Problem description: Output all of the data below exactly as given.

Recorded information:
####

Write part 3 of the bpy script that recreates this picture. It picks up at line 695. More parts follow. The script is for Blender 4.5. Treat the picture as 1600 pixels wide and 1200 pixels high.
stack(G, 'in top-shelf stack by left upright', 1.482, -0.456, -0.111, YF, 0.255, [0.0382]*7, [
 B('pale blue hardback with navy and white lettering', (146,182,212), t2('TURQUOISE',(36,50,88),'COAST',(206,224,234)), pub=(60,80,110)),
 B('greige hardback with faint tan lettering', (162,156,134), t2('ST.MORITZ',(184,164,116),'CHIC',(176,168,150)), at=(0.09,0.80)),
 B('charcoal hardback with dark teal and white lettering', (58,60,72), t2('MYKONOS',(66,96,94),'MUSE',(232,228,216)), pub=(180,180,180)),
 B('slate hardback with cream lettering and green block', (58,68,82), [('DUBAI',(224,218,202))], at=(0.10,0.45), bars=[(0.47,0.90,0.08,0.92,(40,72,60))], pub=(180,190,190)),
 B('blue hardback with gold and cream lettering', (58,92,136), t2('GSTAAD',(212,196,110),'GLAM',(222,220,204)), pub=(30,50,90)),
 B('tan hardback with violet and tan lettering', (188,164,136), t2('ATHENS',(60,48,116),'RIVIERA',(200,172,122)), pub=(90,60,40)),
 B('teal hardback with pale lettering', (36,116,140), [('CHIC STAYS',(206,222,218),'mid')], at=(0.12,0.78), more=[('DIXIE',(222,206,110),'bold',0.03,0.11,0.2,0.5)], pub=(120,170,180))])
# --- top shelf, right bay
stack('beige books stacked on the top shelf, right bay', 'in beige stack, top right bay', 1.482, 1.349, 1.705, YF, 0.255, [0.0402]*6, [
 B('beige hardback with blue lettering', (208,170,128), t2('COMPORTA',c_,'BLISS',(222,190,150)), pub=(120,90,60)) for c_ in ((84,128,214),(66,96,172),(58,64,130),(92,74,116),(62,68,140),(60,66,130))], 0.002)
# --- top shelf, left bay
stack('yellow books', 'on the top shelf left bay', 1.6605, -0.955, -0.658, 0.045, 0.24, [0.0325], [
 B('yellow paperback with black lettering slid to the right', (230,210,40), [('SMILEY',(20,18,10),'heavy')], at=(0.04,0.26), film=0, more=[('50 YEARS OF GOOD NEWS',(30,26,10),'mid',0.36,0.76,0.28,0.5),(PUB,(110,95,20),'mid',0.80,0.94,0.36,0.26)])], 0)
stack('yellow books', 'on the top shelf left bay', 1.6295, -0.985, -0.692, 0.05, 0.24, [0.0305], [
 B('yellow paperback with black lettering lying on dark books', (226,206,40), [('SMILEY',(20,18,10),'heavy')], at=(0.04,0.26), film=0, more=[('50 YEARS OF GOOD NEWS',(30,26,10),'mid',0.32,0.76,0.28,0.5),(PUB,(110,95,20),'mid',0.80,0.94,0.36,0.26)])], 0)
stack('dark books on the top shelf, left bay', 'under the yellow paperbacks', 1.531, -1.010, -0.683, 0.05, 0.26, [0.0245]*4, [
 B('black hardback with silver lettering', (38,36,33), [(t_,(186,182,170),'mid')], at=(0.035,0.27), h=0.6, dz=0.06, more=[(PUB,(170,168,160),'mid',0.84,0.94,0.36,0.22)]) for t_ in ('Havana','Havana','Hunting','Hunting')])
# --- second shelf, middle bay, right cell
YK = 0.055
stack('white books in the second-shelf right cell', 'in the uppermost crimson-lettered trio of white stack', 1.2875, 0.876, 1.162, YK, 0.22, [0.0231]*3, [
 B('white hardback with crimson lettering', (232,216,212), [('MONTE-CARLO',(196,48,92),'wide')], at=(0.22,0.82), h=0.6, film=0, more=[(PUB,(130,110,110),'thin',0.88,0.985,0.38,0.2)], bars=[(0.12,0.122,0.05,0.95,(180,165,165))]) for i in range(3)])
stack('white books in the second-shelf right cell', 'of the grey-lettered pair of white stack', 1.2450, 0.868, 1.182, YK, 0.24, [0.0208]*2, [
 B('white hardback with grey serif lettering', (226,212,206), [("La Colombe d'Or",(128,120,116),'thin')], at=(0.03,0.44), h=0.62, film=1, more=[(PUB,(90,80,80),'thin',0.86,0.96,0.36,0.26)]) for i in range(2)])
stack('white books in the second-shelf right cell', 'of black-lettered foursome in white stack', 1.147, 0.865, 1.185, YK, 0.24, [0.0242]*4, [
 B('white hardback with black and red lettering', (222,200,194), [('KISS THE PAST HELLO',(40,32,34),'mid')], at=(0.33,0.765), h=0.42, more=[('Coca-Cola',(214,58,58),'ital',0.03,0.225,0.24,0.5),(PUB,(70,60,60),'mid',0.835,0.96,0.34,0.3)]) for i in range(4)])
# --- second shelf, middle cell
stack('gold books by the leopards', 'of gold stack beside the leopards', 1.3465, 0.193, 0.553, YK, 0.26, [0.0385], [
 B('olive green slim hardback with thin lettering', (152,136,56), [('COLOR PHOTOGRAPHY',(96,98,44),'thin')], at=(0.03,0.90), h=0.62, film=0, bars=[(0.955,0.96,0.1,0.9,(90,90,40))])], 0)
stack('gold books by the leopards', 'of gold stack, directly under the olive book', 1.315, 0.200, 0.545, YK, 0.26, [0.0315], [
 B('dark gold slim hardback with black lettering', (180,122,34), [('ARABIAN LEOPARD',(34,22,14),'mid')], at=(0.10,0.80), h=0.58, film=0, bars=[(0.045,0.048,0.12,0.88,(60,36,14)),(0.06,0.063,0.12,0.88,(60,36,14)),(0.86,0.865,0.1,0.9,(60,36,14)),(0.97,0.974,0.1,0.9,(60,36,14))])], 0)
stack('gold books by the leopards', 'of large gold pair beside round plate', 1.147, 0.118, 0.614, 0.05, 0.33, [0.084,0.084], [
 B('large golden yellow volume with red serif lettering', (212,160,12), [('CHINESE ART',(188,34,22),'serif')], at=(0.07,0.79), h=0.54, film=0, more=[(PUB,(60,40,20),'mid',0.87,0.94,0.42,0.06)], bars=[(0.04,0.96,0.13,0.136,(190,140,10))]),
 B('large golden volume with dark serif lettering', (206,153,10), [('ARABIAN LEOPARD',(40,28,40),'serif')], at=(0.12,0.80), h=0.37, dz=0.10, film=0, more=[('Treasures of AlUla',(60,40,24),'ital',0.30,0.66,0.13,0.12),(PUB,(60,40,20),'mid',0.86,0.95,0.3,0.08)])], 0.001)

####

Exercise output:
Write part 3 of the bpy script that recreates this picture. It picks up at line 695. More parts follow. The script is for Blender 4.5. Treat the picture as 1600 pixels wide and 1200 pixels high.
stack(G, 'in top-shelf stack by left upright', 1.482, -0.456, -0.111, YF, 0.255, [0.0382]*7, [
 B('pale blue hardback with navy and white lettering', (146,182,212), t2('TURQUOISE',(36,50,88),'COAST',(206,224,234)), pub=(60,80,110)),
 B('greige hardback with faint tan lettering', (162,156,134), t2('ST.MORITZ',(184,164,116),'CHIC',(176,168,150)), at=(0.09,0.80)),
 B('charcoal hardback with dark teal and white lettering', (58,60,72), t2('MYKONOS',(66,96,94),'MUSE',(232,228,216)), pub=(180,180,180)),
 B('slate hardback with cream lettering and green block', (58,68,82), [('DUBAI',(224,218,202))], at=(0.10,0.45), bars=[(0.47,0.90,0.08,0.92,(40,72,60))], pub=(180,190,190)),
 B('blue hardback with gold and cream lettering', (58,92,136), t2('GSTAAD',(212,196,110),'GLAM',(222,220,204)), pub=(30,50,90)),
 B('tan hardback with violet and tan lettering', (188,164,136), t2('ATHENS',(60,48,116),'RIVIERA',(200,172,122)), pub=(90,60,40)),
 B('teal hardback with pale lettering', (36,116,140), [('CHIC STAYS',(206,222,218),'mid')], at=(0.12,0.78), more=[('DIXIE',(222,206,110),'bold',0.03,0.11,0.2,0.5)], pub=(120,170,180))])
# --- top shelf, right bay
stack('beige books stacked on the top shelf, right bay', 'in beige stack, top right bay', 1.482, 1.349, 1.705, YF, 0.255, [0.0402]*6, [
 B('beige hardback with blue lettering', (208,170,128), t2('COMPORTA',c_,'BLISS',(222,190,150)), pub=(120,90,60)) for c_ in ((84,128,214),(66,96,172),(58,64,130),(92,74,116),(62,68,140),(60,66,130))], 0.002)
# --- top shelf, left bay
stack('yellow books', 'on the top shelf left bay', 1.6605, -0.955, -0.658, 0.045, 0.24, [0.0325], [
 B('yellow paperback with black lettering slid to the right', (230,210,40), [('SMILEY',(20,18,10),'heavy')], at=(0.04,0.26), film=0, more=[('50 YEARS OF GOOD NEWS',(30,26,10),'mid',0.36,0.76,0.28,0.5),(PUB,(110,95,20),'mid',0.80,0.94,0.36,0.26)])], 0)
stack('yellow books', 'on the top shelf left bay', 1.6295, -0.985, -0.692, 0.05, 0.24, [0.0305], [
 B('yellow paperback with black lettering lying on dark books', (226,206,40), [('SMILEY',(20,18,10),'heavy')], at=(0.04,0.26), film=0, more=[('50 YEARS OF GOOD NEWS',(30,26,10),'mid',0.32,0.76,0.28,0.5),(PUB,(110,95,20),'mid',0.80,0.94,0.36,0.26)])], 0)
stack('dark books on the top shelf, left bay', 'under the yellow paperbacks', 1.531, -1.010, -0.683, 0.05, 0.26, [0.0245]*4, [
 B('black hardback with silver lettering', (38,36,33), [(t_,(186,182,170),'mid')], at=(0.035,0.27), h=0.6, dz=0.06, more=[(PUB,(170,168,160),'mid',0.84,0.94,0.36,0.22)]) for t_ in ('Havana','Havana','Hunting','Hunting')])
# --- second shelf, middle bay, right cell
YK = 0.055
stack('white books in the second-shelf right cell', 'in the uppermost crimson-lettered trio of white stack', 1.2875, 0.876, 1.162, YK, 0.22, [0.0231]*3, [
 B('white hardback with crimson lettering', (232,216,212), [('MONTE-CARLO',(196,48,92),'wide')], at=(0.22,0.82), h=0.6, film=0, more=[(PUB,(130,110,110),'thin',0.88,0.985,0.38,0.2)], bars=[(0.12,0.122,0.05,0.95,(180,165,165))]) for i in range(3)])
stack('white books in the second-shelf right cell', 'of the grey-lettered pair of white stack', 1.2450, 0.868, 1.182, YK, 0.24, [0.0208]*2, [
 B('white hardback with grey serif lettering', (226,212,206), [("La Colombe d'Or",(128,120,116),'thin')], at=(0.03,0.44), h=0.62, film=1, more=[(PUB,(90,80,80),'thin',0.86,0.96,0.36,0.26)]) for i in range(2)])
stack('white books in the second-shelf right cell', 'of black-lettered foursome in white stack', 1.147, 0.865, 1.185, YK, 0.24, [0.0242]*4, [
 B('white hardback with black and red lettering', (222,200,194), [('KISS THE PAST HELLO',(40,32,34),'mid')], at=(0.33,0.765), h=0.42, more=[('Coca-Cola',(214,58,58),'ital',0.03,0.225,0.24,0.5),(PUB,(70,60,60),'mid',0.835,0.96,0.34,0.3)]) for i in range(4)])
# --- second shelf, middle cell
stack('gold books by the leopards', 'of gold stack beside the leopards', 1.3465, 0.193, 0.553, YK, 0.26, [0.0385], [
 B('olive green slim hardback with thin lettering', (152,136,56), [('COLOR PHOTOGRAPHY',(96,98,44),'thin')], at=(0.03,0.90), h=0.62, film=0, bars=[(0.955,0.96,0.1,0.9,(90,90,40))])], 0)
stack('gold books by the leopards', 'of gold stack, directly under the olive book', 1.315, 0.200, 0.545, YK, 0.26, [0.0315], [
 B('dark gold slim hardback with black lettering', (180,122,34), [('ARABIAN LEOPARD',(34,22,14),'mid')], at=(0.10,0.80), h=0.58, film=0, bars=[(0.045,0.048,0.12,0.88,(60,36,14)),(0.06,0.063,0.12,0.88,(60,36,14)),(0.86,0.865,0.1,0.9,(60,36,14)),(0.97,0.974,0.1,0.9,(60,36,14))])], 0)
stack('gold books by the leopards', 'of large gold pair beside round plate', 1.147, 0.118, 0.614, 0.05, 0.33, [0.084,0.084], [
 B('large golden yellow volume with red serif lettering', (212,160,12), [('CHINESE ART',(188,34,22),'serif')], at=(0.07,0.79), h=0.54, film=0, more=[(PUB,(60,40,20),'mid',0.87,0.94,0.42,0.06)], bars=[(0.04,0.96,0.13,0.136,(190,140,10))]),
 B('large golden volume with dark serif lettering', (206,153,10), [('ARABIAN LEOPARD',(40,28,40),'serif')], at=(0.12,0.80), h=0.37, dz=0.10, film=0, more=[('Treasures of AlUla',(60,40,24),'ital',0.30,0.66,0.13,0.12),(PUB,(60,40,20),'mid',0.86,0.95,0.3,0.08)])], 0.001)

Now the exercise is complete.